* BEGIN *

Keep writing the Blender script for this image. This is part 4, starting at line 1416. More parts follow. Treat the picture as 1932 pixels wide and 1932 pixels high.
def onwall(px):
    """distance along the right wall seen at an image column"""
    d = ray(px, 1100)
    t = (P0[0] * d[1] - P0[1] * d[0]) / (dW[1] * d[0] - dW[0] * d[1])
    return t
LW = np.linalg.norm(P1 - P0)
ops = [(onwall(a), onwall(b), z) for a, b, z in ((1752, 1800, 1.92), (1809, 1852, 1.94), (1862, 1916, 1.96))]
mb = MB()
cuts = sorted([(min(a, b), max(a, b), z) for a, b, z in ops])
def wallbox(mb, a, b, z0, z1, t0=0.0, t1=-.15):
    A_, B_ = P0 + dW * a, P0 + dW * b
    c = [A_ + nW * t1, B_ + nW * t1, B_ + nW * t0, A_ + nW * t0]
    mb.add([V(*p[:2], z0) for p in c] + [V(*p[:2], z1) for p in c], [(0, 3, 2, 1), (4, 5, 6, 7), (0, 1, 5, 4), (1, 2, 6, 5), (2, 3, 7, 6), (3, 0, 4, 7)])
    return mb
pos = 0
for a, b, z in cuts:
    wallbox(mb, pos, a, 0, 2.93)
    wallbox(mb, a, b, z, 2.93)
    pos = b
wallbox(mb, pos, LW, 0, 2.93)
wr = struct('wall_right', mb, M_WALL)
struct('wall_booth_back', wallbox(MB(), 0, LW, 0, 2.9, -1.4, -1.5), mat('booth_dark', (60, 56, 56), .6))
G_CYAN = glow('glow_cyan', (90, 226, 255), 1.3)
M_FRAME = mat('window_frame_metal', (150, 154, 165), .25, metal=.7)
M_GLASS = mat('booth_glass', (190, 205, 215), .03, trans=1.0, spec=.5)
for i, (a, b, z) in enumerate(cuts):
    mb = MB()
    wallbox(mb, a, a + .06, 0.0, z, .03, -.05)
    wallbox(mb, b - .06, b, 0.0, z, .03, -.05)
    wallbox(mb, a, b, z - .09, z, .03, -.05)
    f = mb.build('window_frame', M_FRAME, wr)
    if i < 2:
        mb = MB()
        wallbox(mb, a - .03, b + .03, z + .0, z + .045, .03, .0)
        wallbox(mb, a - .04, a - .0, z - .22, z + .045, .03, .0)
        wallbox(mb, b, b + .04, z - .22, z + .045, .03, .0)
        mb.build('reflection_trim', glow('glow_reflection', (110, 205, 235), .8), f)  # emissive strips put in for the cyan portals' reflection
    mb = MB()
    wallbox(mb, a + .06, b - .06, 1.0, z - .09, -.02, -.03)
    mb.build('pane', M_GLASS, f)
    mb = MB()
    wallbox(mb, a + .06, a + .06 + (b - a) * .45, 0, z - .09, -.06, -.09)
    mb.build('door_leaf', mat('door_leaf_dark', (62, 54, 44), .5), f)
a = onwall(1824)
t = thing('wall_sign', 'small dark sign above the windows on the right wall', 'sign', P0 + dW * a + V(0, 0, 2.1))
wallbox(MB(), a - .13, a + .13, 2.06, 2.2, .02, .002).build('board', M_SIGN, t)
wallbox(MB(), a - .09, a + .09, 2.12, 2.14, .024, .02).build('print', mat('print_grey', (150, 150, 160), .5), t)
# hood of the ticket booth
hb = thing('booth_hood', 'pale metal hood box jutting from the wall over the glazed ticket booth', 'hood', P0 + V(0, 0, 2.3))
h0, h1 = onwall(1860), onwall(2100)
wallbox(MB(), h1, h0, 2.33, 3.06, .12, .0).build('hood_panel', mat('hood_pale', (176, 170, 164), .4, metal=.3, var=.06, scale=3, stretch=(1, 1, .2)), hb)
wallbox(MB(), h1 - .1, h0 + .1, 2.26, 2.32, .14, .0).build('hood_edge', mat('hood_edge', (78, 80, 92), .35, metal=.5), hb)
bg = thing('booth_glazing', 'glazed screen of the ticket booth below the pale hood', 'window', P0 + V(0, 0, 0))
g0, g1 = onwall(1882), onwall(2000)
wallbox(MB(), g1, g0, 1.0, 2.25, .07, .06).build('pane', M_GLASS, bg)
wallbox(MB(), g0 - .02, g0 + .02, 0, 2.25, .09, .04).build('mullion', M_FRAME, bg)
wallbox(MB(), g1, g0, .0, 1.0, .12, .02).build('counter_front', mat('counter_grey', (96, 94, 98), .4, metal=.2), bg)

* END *
* BEGIN *

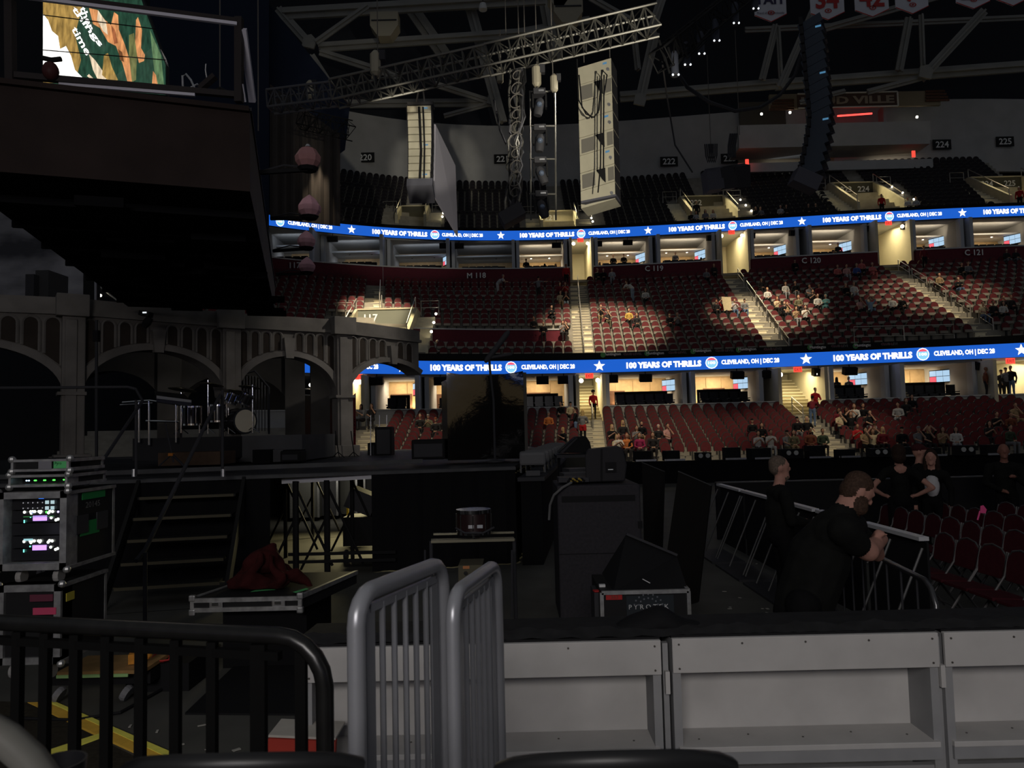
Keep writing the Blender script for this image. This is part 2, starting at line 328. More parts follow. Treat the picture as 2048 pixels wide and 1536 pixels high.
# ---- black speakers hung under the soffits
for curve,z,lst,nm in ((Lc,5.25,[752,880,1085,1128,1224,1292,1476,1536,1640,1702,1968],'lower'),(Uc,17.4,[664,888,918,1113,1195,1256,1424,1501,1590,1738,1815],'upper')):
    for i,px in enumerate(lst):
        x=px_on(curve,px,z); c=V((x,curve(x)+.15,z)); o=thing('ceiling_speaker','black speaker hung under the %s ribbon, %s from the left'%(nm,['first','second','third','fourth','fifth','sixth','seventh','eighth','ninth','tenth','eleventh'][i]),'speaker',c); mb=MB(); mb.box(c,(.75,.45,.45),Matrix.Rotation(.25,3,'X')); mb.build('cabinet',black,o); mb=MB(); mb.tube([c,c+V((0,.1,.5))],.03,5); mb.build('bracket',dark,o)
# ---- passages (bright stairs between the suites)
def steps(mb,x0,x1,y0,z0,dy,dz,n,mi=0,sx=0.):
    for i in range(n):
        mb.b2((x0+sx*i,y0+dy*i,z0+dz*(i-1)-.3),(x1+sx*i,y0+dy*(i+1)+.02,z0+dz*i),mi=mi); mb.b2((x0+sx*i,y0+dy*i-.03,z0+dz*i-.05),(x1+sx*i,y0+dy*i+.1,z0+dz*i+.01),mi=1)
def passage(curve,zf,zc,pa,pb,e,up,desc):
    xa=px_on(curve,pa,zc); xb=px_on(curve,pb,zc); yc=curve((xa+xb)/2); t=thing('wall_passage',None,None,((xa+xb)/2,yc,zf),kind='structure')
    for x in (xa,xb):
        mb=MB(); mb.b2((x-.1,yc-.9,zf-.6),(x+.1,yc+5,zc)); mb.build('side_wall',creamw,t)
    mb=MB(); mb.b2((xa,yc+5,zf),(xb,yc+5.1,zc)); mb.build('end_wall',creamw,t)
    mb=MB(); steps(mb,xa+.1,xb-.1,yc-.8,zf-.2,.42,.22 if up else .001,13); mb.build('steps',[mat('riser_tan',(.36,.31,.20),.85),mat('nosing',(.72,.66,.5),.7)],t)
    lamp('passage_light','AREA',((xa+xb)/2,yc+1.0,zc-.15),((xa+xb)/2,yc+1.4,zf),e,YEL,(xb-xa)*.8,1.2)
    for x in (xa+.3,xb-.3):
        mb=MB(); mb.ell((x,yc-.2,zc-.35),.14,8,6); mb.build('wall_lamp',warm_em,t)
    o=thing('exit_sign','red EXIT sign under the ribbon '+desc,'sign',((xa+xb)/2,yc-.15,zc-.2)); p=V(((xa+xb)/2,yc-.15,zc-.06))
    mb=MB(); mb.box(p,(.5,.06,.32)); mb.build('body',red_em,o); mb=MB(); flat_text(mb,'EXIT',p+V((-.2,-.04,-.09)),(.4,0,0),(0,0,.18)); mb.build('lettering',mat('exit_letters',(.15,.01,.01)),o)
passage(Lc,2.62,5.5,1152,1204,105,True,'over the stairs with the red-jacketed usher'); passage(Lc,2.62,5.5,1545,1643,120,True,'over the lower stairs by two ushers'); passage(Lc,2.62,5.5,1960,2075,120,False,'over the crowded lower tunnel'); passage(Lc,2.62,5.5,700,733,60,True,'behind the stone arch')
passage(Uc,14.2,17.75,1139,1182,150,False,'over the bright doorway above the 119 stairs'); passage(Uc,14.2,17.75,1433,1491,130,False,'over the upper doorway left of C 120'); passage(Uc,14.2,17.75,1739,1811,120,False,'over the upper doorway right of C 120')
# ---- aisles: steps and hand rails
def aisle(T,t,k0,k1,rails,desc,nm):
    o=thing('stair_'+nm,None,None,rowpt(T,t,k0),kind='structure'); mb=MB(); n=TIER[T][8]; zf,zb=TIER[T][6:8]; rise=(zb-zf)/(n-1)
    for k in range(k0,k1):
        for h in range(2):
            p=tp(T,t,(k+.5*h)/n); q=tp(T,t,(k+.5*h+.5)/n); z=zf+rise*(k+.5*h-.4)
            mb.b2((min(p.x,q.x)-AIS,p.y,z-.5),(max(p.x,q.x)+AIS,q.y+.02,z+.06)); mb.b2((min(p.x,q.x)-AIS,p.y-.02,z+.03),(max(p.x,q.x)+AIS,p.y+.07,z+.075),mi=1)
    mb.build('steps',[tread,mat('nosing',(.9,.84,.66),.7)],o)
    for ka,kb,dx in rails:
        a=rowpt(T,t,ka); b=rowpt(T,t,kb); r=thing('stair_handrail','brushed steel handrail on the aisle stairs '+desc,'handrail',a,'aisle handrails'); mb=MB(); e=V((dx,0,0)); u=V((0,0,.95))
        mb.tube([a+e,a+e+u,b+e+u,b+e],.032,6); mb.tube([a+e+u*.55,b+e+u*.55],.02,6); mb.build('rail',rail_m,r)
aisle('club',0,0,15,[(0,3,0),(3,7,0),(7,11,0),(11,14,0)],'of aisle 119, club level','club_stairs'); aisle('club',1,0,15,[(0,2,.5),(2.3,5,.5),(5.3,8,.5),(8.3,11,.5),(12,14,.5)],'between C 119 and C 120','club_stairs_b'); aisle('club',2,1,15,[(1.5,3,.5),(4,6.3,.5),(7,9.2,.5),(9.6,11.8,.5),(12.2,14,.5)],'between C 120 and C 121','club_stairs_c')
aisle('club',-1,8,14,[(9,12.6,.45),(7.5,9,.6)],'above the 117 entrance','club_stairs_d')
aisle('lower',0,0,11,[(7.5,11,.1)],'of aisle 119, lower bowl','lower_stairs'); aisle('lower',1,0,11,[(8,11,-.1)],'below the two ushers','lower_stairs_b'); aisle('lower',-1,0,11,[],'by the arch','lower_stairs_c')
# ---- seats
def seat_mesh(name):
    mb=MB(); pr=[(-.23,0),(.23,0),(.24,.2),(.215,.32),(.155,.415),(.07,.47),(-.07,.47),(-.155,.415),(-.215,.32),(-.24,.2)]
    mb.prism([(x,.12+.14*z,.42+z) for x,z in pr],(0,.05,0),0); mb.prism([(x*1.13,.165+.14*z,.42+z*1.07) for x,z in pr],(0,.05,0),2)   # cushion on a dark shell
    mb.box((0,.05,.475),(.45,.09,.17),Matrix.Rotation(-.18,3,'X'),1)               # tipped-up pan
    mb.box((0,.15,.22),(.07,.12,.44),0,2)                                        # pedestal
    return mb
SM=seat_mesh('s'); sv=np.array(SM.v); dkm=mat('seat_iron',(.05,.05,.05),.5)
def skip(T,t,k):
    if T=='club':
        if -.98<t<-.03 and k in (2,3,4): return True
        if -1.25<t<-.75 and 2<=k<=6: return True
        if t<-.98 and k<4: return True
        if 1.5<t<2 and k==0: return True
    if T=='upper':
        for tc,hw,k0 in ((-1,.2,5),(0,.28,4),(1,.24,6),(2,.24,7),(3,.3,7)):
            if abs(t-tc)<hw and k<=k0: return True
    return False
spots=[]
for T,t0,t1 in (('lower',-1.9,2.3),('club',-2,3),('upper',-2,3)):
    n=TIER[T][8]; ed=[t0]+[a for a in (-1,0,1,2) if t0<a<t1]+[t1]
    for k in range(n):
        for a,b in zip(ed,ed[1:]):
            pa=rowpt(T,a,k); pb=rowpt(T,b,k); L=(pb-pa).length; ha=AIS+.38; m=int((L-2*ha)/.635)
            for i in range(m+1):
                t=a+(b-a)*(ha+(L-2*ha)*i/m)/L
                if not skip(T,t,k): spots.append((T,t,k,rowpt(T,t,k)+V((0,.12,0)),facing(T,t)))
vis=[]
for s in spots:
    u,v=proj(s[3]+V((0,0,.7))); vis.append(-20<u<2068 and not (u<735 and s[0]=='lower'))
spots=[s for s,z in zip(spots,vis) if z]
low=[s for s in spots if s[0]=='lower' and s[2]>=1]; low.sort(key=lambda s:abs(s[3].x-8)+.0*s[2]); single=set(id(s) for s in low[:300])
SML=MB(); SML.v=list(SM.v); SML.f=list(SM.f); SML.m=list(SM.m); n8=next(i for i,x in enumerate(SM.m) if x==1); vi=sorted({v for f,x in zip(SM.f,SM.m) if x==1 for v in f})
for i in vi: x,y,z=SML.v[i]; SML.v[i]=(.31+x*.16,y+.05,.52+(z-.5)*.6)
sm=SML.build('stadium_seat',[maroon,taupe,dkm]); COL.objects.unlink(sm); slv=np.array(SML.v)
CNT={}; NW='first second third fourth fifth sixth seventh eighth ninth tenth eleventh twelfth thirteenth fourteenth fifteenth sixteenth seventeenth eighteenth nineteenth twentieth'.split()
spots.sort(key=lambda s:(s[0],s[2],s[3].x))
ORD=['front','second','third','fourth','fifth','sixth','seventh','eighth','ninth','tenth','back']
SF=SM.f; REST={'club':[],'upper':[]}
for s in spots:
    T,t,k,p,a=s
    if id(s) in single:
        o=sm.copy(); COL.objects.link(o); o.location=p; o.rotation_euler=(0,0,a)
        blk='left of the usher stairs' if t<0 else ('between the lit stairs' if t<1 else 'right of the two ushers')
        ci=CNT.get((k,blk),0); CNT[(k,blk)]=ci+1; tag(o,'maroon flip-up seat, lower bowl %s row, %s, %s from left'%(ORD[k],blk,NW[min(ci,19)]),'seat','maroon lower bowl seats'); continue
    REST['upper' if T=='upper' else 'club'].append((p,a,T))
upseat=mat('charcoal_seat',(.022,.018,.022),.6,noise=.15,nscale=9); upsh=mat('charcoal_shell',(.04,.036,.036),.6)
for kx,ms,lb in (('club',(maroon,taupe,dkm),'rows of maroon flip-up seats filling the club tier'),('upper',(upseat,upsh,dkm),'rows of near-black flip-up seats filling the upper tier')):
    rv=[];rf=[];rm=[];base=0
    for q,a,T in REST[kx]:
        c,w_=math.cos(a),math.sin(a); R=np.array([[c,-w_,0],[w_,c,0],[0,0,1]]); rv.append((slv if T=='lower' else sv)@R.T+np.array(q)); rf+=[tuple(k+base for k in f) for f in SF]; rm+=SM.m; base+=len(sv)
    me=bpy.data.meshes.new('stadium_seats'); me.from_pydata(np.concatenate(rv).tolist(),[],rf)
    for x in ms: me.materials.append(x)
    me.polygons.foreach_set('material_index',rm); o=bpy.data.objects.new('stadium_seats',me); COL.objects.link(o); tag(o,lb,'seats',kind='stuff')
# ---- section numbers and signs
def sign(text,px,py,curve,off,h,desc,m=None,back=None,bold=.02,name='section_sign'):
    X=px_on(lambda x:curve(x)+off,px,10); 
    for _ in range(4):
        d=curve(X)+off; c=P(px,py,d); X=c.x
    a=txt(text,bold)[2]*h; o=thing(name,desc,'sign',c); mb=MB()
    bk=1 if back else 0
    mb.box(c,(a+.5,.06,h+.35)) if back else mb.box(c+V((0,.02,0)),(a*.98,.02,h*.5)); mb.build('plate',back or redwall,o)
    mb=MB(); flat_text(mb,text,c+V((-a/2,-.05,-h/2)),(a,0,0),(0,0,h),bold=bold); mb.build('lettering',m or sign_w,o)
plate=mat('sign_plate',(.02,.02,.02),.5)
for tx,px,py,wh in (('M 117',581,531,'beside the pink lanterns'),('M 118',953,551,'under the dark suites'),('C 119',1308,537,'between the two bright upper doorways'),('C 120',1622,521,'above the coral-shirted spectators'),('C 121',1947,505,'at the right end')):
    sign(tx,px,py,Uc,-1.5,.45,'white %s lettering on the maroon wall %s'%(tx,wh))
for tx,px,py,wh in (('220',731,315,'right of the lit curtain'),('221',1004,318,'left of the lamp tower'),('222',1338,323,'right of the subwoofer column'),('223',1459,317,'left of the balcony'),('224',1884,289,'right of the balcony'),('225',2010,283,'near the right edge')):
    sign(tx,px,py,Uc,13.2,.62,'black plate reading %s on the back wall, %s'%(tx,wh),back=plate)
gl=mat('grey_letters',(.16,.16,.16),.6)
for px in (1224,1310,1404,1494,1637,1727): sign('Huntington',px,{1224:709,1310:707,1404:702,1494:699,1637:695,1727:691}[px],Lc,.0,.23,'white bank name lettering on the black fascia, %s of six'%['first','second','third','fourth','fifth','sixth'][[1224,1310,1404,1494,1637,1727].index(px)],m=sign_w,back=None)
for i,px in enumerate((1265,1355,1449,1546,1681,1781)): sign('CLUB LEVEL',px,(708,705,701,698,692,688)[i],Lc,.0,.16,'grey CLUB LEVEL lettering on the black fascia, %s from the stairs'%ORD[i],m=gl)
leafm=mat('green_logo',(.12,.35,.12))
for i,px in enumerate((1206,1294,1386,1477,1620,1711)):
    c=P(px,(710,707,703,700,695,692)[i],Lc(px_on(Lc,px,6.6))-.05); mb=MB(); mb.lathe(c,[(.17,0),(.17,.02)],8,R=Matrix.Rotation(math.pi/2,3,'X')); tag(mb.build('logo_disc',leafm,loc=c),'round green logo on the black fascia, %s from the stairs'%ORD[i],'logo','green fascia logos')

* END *

● BRIEF
Filter the records, keeping only lines that contain "picture", and show those lines.

● TASK RESPONSE
Keep writing the Blender script for this image. This is part 4, starting at line 1416. More parts follow. Treat the picture as 1932 pixels wide and 1932 pixels high.
Keep writing the Blender script for this image. This is part 2, starting at line 328. More parts follow. Treat the picture as 2048 pixels wide and 1536 pixels high.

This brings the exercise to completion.